Aside from the old cornstarch and water mixture, are there other common materials that can be used to form one of these bizarre substances? Also, why do cornstarch molecules act this way and other large molecules do not? Are they shaped like stacking chairs in a way?
Plenty of them – honey, dishwashing liquid, Silly Putty, ketchup, latex paint. They’re Non-Newtonian because the viscosity changes with strain,. Most of them don’t change the same way the corn starch and water mixture (:oobleck") does, but they’re non-Newtonian none the less.
Check out this:
Ok, then I guess my question more specifically is are there any common non-Newtonian fluids that behave like the cornstarch/water mix? I think Silly Putty does, but in a much slower way, oozing slowly like a liquid when left to do so, and rebounding like an elastic solid when bounced. The others mentioned don’t seem to.
Quicksand does, which is why they made the cornstarch-and-water mix for that Mythbusters episode on quicksand.
If I read the Wiki article correctly, quicksand is a non-Newtonian fluid that acts in the exact opposite way of the cs/w mix. To wit- when it’s stressed, it changes character from solid to liquid. But even that would be difficult to experiment with. I’m looking for another mixture using common materials to explore the phenomenon. I believe, unless I can find some others, that cs/w is close to unique, at least with respect to readily available substances.

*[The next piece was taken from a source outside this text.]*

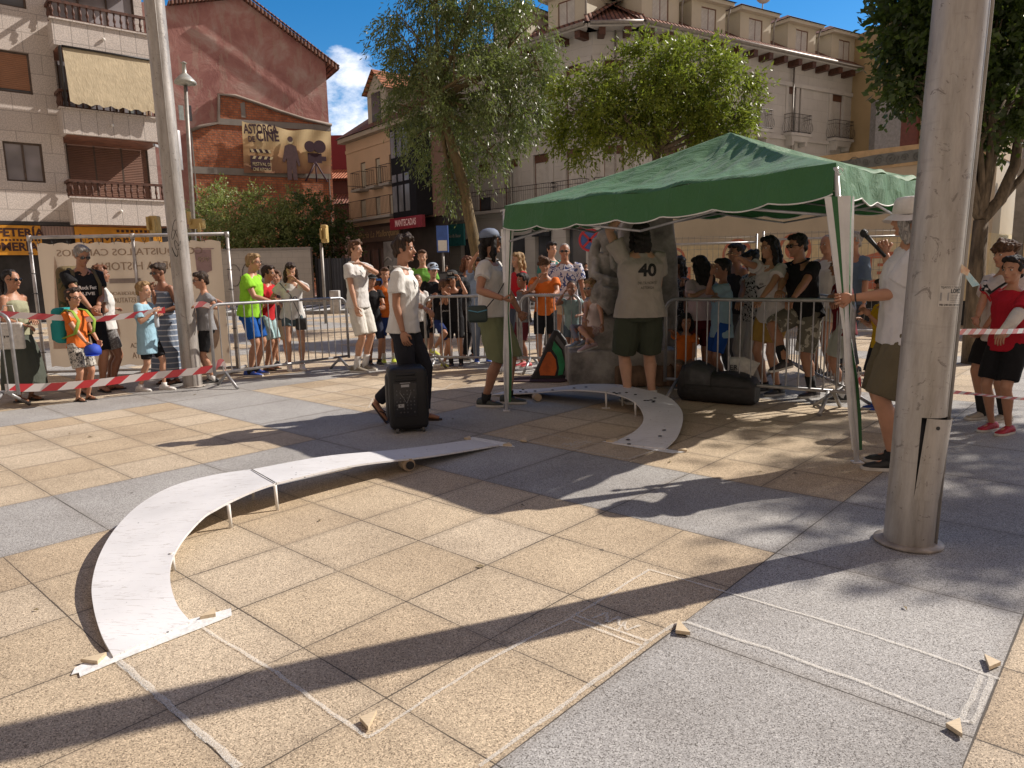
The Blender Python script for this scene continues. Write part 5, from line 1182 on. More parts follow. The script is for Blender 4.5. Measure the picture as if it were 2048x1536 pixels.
mb.build('panel_print', mat('pale print grey', (.42, .42, .42)), pn)
mb = MB(); mb.bbox((-.02, -.148, .525), (.17, .02, .03), .008); mb.bbox((-.02, -.152, .475), (.19, .016, .02), .006); mb.build('handle', bk, spk)
for x in (-.11, .12): MB().tube([(x - .012, -.125, .024), (x + .012, -.125, .024)], .024, 14).build('wheel', mat('grey wheel', (.09, .09, .09)), spk)
for x in (-.11, .12): MB().tube([(x - .012, .12, .024), (x + .012, .12, .024)], .024, 14).build('wheel', MATS['grey wheel'], spk)

# ------------------------------------------------------------------ crowd barriers
galv = mat('barrier steel', (.36, .36, .37), .42, metal=.55, var=.15, vscale=12)
def barrier(p, q, label, h=1.06, nb=None, hook=True):
    p, q = V((p[0], p[1], 0)), V((q[0], q[1], 0)); d = q - p; L = d.length
    t = thing('crowd_barrier', label, 'barrier', p, math.atan2(d.y, d.x), 'steel crowd barriers around the square')
    mb = MB(); r = .12; pts = []
    pts += [(0, 0, .17)] + [(0, 0, h - r)] + [(r - r * math.cos(a), 0, h - r + r * math.sin(a)) for a in np.linspace(.3, PI / 2, 4)]
    pts += [(L - r + r * math.sin(a), 0, h - r + r * math.cos(a)) for a in np.linspace(0, PI / 2 - .3, 4)] + [(L, 0, h - r), (L, 0, .17)]
    mb.tube(pts, .0195, 9); mb.tube([(0, 0, .2), (L, 0, .2)], .0175, 8); mb.build('frame', galv, t)
    nb = nb or int(L / .115); mb = MB()
    for k in range(1, nb): mb.tube([(L * k / nb, 0, .2), (L * k / nb, 0, h)], .0075, 6, cap=False)
    mb.build('bars', galv, t)
    for x in (.16, L - .16):
        mb = MB(); mb.tube([(x - .02, 0, .2), (x - .03, -.28, .012)], .019, 8); mb.tube([(x + .02, 0, .2), (x + .03, .28, .012)], .019, 8); mb.build('foot', galv, t)
    return t
barrier((-6.55, 7.9), (-5.40, 7.75), 'steel crowd barrier end at the left edge with striped tape tied to it')
barrier((-3.74, 8.95), (-2.42, 10.62), 'steel crowd barrier right of the left mast, boys and a girl leaning on it')
barrier((-1.22, 10.25), (.10, 9.95), 'steel crowd barrier with boys in black shirts leaning on it')
barrier((.14, 9.93), (.93, 9.6), 'steel crowd barrier before the boy in the orange shirt, behind the racket bag')
barrier((1.67, 7.72), (3.16, 6.62), 'steel crowd barrier under the canopy behind the black holdall')
barrier((3.23, 6.75), (3.52, 9.1), 'steel crowd barrier end on, behind the striped canopy leg')
# striped tapes
def tape_mat():
    m, n, l, b = newmat('red and white tape')
    u = n.new('ShaderNodeTexCoord'); sx = n.new('ShaderNodeSeparateXYZ'); l.new(u.outputs['UV'], sx.inputs[0])
    v = mth(n, l, 'FRACT', mth(n, l, 'SUBTRACT', sx.outputs['X'], mth(n, l, 'MULTIPLY', sx.outputs['Y'], .35)))
    l.new(mixc(n, l, mth(n, l, 'LESS_THAN', v, .5), (.80, .78, .77), (.68, .03, .045)), b.inputs['Base Color']); b.inputs['Roughness'].default_value = .35
    t = n.new('ShaderNodeBsdfTranslucent'); t.inputs['Color'].default_value = (.8, .5, .5, 1); mx = n.new('ShaderNodeMixShader'); mx.inputs[0].default_value = .2
    l.new(b.outputs[0], mx.inputs[1]); l.new(t.outputs[0], mx.inputs[2]); l.new(mx.outputs[0], n['Material Output'].inputs['Surface']); return m
tpm = tape_mat()
def tape(pts, w, label, per=.38, twist=0.0, ph=0.0):
    P = smooth_path([V(p) for p in pts], 10); vs = []; uv = []; L = 0
    for i, p in enumerate(P):
        if i: L += (p - P[i - 1]).length
        t = (P[min(i + 1, len(P) - 1)] - P[max(i - 1, 0)]).normalized(); s_ = t.cross(V((0, 0, 1))).normalized(); a = twist * math.sin(ph + L * 1.7)
        up = V((0, 0, 1)) * math.cos(a) + s_ * math.sin(a)
        vs += [p - up * w / 2, p + up * w / 2]; uv += [(L / per, 0), (L / per, 1)]
    fs = [(2 * i, 2 * i + 2, 2 * i + 3, 2 * i + 1) for i in range(len(P) - 1)]
    mb = MB().add(vs, fs, 0, True); o = mb.build('barrier_tape', tpm); ul = o.data.uv_layers.new(name='UVMap')
    for lo in o.data.loops: ul.data[lo.index].uv = uv[lo.vertex_index]
    tag(o, label, 'tape')
bx = lambda x, y, Y: atY(x, y, Y)
tape([bx(-20, 627, 7.9), bx(80, 633, 8.1), bx(185, 638, 8.4), bx(260, 631, 8.7), bx(330, 620, 8.92)], .075, 'red and white tape stretched at waist height from the left edge to the mast', .33, .5)
tape([bx(10, 776, 7.75), bx(100, 774, 8.0), bx(200, 765, 8.3), bx(300, 752, 8.65), bx(360, 746, 8.82), bx(430, 737, 9.0)], .09, 'broad sagging red and white tape near the ground, ending left of the mast', .32, .15)
tape([bx(430, 737, 9.0), bx(437, 727, 9.0), bx(446, 725, 9.0), bx(452, 736, 9.02)], .09, 'knotted end of red and white tape tied on the foot of the left barrier', .2, .8)
tape([bx(388, 611, 9.0), bx(405, 608, 9.0), bx(420, 612, 9.02)], .07, 'short red and white tape wound on the barrier rail right of the mast', .2, .8)
tape([bx(1915, 664, 4.2), bx(1960, 663, 4.6), bx(2010, 663, 5.0), bx(2080, 660, 5.6)], .036, 'red and white tape running at hip height from the right mast past the two boys', .26, .3, 2.2)
tape([bx(1905, 784, 4.2), bx(1960, 789, 4.7), bx(2010, 795, 5.2), bx(2080, 800, 5.8)], .022, 'narrow red and white tape at shin height on the right behind the mast', .26, .8)
tape([bx(1716, 748, 6.75), bx(1722, 775, 6.75), bx(1713, 800, 6.72)], .09, 'loose end of red and white tape hanging off the barrier beside the canopy leg', .2, .6)
tape([bx(1722, 750, 6.8), bx(1760, 757, 7.0), bx(1800, 762, 7.3)], .02, 'thin stretched tape between the barrier and the man in the bucket hat', .3, .3)

# ------------------------------------------------------------------ mesh banner in its pipe frame
YB0, YB1 = 9.15, 11.3
A0, A1 = atY(62, 478, 9.0), atY(456, 463, 10.4); 
g0, g1 = G(92, 752), G(476, 742)
fr = thing('banner_frame', 'pipe frame holding a sand coloured mesh banner seen from behind with mirrored writing', 'banner', (g0.x, g0.y, 0), math.atan2(g1.y - g0.y, g1.x - g0.x))
Lb = (g1 - g0).length; Hb = atY(40, 478, g0.y).z
Hb = 2.02
mb = MB(); mb.tube([(0, 0, 0), (0, 0, Hb)], .024, 8); mb.tube([(Lb * .52, 0, 0), (Lb * .52, 0, Hb)], .024, 8); mb.tube([(Lb, 0, 0), (Lb, 0, Hb)], .024, 8); mb.tube([(0, 0, Hb), (Lb, 0, Hb)], .024, 8); mb.tube([(0, 0, .06), (Lb, 0, .06)], .02, 8)
for x in (0, Lb * .52, Lb): mb.tube([(x, -.35, .03), (x, .35, .03)], .024, 8); mb.tube([(x, 0, Hb - .05), (x, 0, Hb + .03)], .032, 8)
mb.build('pipe_frame', mat('galvanised pipe', (.50, .48, .47), .4, metal=.5, var=.15), fr)
cm_, n, l, b = newmat('sand mesh cloth'); tc = n.new('ShaderNodeTexCoord'); nz = nd(n, 'ShaderNodeTexNoise', Scale=1.2, Detail=3.0); l.new(tc.outputs['Object'], nz.inputs['Vector'])
r = ramp(n, [(.3, (.60, .49, .37)), (.7, (.66, .54, .41))]); l.new(nz.outputs['Fac'], r.inputs['Fac']); l.new(r.outputs['Color'], b.inputs['Base Color']); b.inputs['Roughness'].default_value = .8
t_ = n.new('ShaderNodeBsdfTranslucent'); l.new(r.outputs['Color'], t_.inputs['Color']); mx = n.new('ShaderNodeMixShader'); mx.inputs[0].default_value = .4; l.new(b.outputs[0], mx.inputs[1]); l.new(t_.outputs[0], mx.inputs[2]); l.new(mx.outputs[0], n['Material Output'].inputs['Surface'])
mb = MB(); nu, nv = 44, 10; rows = []
for j in range(nv + 1):
    rows.append([V((.09 + (Lb - .2) * i / nu, .02 + .004 * math.sin(i * .5 + j * .5) + .0015 * math.sin(i * 1.3), .13 + (Hb - .22) * j / nv + (.012 * math.sin(i * 1.4) if j in (0, nv) else 0))) for i in range(nu + 1)])
for j in range(nv):
    for i in range(nu): mb.add([rows[j][i], rows[j][i + 1], rows[j + 1][i + 1], rows[j + 1][i]], [(0, 1, 2, 3)], 0, True)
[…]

I’m not sure about quicksand, but wet water-soaked sand behaves the same way. You can see it on the beach - footsteps form and then melt away slowly.

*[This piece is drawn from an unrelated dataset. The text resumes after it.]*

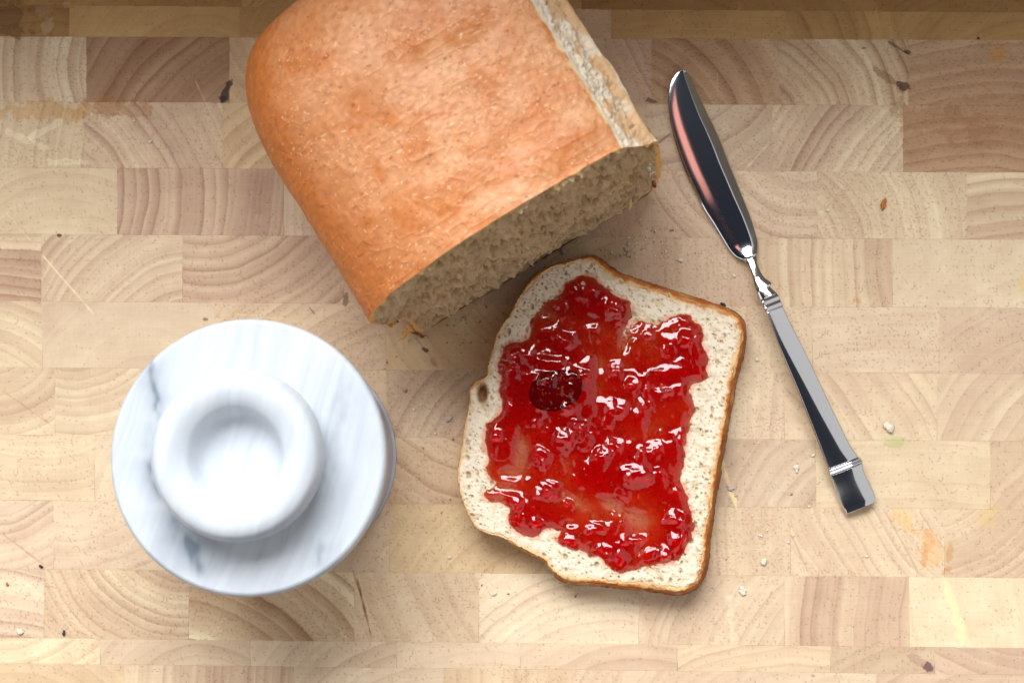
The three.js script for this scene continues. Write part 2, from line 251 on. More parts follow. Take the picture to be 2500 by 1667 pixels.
  const scr = smooth(0.80, 0.97, sc) * 0.05 + smooth(0.84, 0.98, sc2) * 0.06;
  R += scr * 0.6; Gc += scr * 0.55; Bc += scr * 0.42;
  o[0] = toS(R); o[1] = toS(Gc); o[2] = toS(Bc);
  const bi = (j * TW + k) * 4; woodBump[bi] = woodBump[bi + 1] = woodBump[bi + 2] = clamp(150 + n2(px * 0.8 + s, py * 0.8) * 14 + saw * 400 - pore * 90, 0, 255); woodBump[bi + 3] = 255;
}, true);
const bumpT = new THREE.DataTexture(woodBump, TW, TH); bumpT.magFilter = THREE.LinearFilter; bumpT.needsUpdate = true;
const woodMat = new THREE.MeshPhysicalMaterial({ name: 'end_grain_wood', map: woodColor, roughness: 0.58, bumpMap: bumpT, bumpScale: 0.00010, specularIntensity: 0.55 });
const board = thing('cutting_board', 'large butcher block board of glued end grain wood under everything else', 'cutting board');
const glueMat = new THREE.MeshStandardMaterial({ name: 'glue', color: new THREE.Color(0.42, 0.28, 0.17), roughness: 0.8 });
{ const s = new THREE.BoxGeometry(2 * BX, 0.034, BZ1 - BZ0); s.translate(0, -0.0205, (BZ0 + BZ1) / 2); part('glue_core', s, glueMat, board); }
{ const g = new THREE.BoxGeometry(1.2, 0.28, 0.02); g.translate(0, 0.10, -0.214); const m = new THREE.Mesh(g, new THREE.MeshStandardMaterial({ name: 'shade_wall_paint', color: new THREE.Color(0.42, 0.36, 0.28), roughness: 0.7 })); m.name = 'added_shade_wall'; m.castShadow = m.receiveShadow = true; m.userData = { kind: 'structure' }; scene.add(m); }  // unseen upstand added beyond the board to shade its top strip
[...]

I don’t know the formulation, but I’ve heard that the military is experimenting with ooblek-like materials for body armor. If a bullet or piece of srapnel hits it, it firms up enough to protect the wearer, but at other times, it’s pliable enough to allow easy movement.

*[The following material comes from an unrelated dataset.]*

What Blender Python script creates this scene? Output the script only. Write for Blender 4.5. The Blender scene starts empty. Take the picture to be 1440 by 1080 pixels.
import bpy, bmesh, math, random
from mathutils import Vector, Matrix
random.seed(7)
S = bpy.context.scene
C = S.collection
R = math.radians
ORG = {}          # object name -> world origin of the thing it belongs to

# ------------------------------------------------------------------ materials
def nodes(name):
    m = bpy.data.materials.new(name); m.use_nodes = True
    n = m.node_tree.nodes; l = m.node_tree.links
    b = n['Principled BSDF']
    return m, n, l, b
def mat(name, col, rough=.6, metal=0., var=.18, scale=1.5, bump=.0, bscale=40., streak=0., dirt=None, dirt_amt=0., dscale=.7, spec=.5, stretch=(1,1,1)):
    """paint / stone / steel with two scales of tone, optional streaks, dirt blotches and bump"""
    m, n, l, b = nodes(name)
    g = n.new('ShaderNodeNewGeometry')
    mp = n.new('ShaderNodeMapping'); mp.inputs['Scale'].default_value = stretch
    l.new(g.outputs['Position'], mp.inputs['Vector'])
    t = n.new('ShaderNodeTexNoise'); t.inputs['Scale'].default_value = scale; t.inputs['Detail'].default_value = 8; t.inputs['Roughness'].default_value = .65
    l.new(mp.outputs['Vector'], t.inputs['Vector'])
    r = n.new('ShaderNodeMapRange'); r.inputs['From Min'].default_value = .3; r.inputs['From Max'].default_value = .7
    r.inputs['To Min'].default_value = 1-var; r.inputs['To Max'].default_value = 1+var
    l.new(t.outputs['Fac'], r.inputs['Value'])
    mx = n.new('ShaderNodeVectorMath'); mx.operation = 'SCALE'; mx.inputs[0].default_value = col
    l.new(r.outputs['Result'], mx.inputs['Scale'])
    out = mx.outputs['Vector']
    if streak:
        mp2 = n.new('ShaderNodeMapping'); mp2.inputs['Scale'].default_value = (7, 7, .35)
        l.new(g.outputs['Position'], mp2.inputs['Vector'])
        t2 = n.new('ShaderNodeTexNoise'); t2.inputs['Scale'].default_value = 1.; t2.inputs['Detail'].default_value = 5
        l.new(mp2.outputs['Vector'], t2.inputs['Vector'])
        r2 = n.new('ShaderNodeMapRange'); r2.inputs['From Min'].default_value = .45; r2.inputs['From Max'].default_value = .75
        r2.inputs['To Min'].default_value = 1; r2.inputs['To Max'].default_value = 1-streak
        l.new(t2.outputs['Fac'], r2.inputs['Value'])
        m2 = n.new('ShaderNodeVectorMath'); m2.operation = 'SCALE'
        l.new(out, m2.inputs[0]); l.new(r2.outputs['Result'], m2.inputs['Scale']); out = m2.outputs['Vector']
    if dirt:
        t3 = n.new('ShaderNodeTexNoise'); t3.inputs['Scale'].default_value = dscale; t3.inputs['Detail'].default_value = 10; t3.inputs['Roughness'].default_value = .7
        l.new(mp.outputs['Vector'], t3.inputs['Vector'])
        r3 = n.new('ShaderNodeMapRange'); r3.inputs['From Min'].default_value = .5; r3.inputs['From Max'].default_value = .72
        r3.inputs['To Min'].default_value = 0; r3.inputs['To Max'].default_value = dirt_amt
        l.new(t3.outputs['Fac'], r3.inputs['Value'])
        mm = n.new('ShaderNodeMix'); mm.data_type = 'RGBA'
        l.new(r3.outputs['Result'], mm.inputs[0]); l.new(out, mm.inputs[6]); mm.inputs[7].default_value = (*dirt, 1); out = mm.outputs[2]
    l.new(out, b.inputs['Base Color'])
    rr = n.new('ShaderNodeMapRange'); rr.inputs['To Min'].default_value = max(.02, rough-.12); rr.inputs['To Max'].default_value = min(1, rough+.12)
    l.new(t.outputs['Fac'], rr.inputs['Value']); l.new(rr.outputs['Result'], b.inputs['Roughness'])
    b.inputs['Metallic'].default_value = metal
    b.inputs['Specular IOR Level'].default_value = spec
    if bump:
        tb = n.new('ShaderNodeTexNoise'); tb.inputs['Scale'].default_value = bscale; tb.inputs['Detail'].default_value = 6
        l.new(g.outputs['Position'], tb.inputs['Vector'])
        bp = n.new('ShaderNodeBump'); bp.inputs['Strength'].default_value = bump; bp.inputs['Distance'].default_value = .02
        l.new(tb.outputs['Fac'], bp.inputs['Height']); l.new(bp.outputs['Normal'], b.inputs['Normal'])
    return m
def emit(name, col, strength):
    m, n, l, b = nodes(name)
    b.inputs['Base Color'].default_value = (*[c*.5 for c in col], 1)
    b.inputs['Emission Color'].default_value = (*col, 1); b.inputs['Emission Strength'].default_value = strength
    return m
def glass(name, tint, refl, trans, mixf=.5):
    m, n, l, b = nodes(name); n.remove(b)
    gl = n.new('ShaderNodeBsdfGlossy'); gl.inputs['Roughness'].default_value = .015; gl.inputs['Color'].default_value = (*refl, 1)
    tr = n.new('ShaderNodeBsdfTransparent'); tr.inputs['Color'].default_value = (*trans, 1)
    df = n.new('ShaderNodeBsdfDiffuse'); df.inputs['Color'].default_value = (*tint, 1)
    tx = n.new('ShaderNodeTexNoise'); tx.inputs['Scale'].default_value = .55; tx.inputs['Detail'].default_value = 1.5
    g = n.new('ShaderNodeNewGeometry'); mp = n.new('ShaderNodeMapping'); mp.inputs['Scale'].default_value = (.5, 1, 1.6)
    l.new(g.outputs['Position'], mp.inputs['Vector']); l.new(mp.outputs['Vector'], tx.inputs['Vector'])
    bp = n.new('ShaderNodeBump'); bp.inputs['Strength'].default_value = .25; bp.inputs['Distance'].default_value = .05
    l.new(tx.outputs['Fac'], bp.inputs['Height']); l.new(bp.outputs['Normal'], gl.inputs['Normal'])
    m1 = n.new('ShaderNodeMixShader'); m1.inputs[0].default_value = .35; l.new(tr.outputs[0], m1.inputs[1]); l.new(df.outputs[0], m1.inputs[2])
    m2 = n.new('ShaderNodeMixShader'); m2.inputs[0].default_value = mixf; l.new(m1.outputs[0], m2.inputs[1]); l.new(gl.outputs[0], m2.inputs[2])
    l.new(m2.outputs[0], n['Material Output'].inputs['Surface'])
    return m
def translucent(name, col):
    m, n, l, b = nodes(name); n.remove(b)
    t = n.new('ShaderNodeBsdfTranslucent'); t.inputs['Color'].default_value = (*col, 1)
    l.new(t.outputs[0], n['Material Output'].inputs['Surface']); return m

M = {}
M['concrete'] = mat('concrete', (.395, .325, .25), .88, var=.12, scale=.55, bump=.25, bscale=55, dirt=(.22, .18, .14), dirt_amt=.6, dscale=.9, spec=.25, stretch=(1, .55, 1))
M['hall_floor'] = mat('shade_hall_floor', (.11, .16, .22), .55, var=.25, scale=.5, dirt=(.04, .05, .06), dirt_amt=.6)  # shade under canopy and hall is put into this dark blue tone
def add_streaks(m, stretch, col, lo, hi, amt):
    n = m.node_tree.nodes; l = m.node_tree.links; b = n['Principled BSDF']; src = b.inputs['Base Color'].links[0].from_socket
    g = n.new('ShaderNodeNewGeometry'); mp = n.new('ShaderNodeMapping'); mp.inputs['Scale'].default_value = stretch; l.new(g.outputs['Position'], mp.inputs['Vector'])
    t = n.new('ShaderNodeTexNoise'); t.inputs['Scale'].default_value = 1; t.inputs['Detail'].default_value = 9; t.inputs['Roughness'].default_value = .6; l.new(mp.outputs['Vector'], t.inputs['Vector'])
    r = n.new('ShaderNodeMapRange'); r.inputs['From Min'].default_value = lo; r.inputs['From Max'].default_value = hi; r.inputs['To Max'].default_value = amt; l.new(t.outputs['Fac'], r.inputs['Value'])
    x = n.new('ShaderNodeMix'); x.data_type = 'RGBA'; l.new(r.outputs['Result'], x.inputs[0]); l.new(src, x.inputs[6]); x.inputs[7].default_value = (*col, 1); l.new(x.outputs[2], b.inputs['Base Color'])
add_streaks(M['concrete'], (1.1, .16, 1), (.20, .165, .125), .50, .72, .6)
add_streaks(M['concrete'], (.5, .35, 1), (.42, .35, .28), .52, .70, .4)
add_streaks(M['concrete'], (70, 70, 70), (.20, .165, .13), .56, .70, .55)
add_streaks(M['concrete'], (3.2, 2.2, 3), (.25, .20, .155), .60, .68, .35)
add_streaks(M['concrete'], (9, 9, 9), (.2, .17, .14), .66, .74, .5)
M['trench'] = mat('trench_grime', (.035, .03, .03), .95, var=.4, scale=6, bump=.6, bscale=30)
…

Most oil and gas wells are drilled while circulating non-newtonian drilling fluids, or ‘muds’, which may be water- or oil-based, and whose primary purpose is to evacuate the drill cutttings from under the bit and bring them to surface. These exhibit the opposite effect to that described in the OP, or so-called shear thinning.
The fluid, which usually contains bentontic clays and/or polymers for increased viscosity, is relatively ‘thin’ when circulated, but relatively ‘thick’ when at rest. This has the beneficial effects of allowing relatively low pumping pressures while circulating, and of keeping drill cuttings suspended, at least temporarily, when circulation stops.
Early drilling fluids were simply pumped water, into which natural clays found in the drilled formations tended to dissolve. Drillers noticed that these natural-clay muds tended to provide better hole cleaning, and the industry gradually began to engineer fluids with improved viscosity properties. The increased viscosity occurs more or less because the tiny particles of clay (or polymers) supended in the mud, link weakly to each other. As an approximation, when the mud is at rest, more particles tend to be linked than when circulating, hence the increase in apparent viscosity, or ‘thickness’ of the fluid.
Shampoo also behaves this way, as shown in this video of the Kaye effect.
There are two types of non-Newtonian fluids. The first, shear thinning, is more common in everyday life. These are fluids that experience a decrease in viscosity when exposed to a shear stress. My favorite example is toothpaste; it doesn’t flow until you add some shear force by squeezing the tube. These are often known as psuedoplastics.
The second type, the type you’re asking about, are shear thickening substances. This means the viscosity increases with respect to shear force. It is necessary to point out that this change is not necessarily linear, and can, in fact, be exponential. These are often known as dilatants. As mentioned earlier, these materials are being used for experimental body armor, but dilatant petroleum polymers* can also be used in transfer cases on vehicles. The more stress put on the fluid, the more viscous it becomes, and the more power it can transfer. Wiki has a good, albeit short, article here.
- I think they’re petroleum polymers, but don’t quote me on that one!